Will's true feelings were strongly implied throughout the season, coming to the fore in a pivotal scene from the penultimate episode, where he consoles his friend after Mike opens up about his fears over losing his girlfriend, Eleven (Millie Bobby Brown).

"These past few months, she's been so lost without you," Will says, clearly talking about himself. "She's so different from other people, and when you're different sometimes you feel like a mistake. But you make her feel like she's not a mistake at all ... and that gives her the courage to fight on ... So yeah, El needs you Mike: and she always will."

Fans took that sequence as confirmation of Will's sexuality, although Schnapp initially held off on providing a definitive answer. "I feel like they never really address it or blatantly say how Will is," the actor said in another Variety interview from May. "I think that’s the beauty of it, that it's just up to the audience’s interpretation, if it's Will kind of just refusing to grow up and growing up slower than his friends, or if he is really gay."

Noah Schnapp and Finn Wolfhard in Season 4 of Stranger Things. (Photo: Courtesy of Netflix)
Noah Schnapp and Finn Wolfhard in Season 4 of Stranger Things. (Photo: Courtesy of Netflix)

But with the fifth and final season on the horizon, Schnapp isn't keeping Will's identity a secret anymore. "Years ago in Season 1, I didn’t know where the Duffers wanted to go with this character," he says in his latest Variety interview. "So I was kind of figuring it out along with the audience. But now that I’ve spoken to them and seen the show, I know what they want to do with it."

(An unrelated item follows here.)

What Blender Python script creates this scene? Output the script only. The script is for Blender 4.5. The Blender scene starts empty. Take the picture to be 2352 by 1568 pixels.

Schnapp also reveals that another key moment in Will's journey — his emotional conversation with his older brother, Jonathan (Charlie Heaton), in the Season 4 finale — was made up on the fly. "It was only until after I did the scene of me in the van, where they saw me crying and the protectiveness that you see with Jonathan looking in the rearview mirror. They were like, we need a scene with that. So they wrote it as we were filming."

"It’s also very important for people to see that Will is not alone," Schnapp continues. "Because all we ever see of him is struggling and feeling depressed and that he can’t be himself. Jonathan is talking to him in code — it’s just the perfect way to tell someone like Will that he cares about him and he accepts him no matter what. I think it was really wholesome."

On Twitter, fans are both thrilled that Will is finally living his truth, and bemused that it's somehow a surprise.

Stranger Things is currently streaming on Netflix.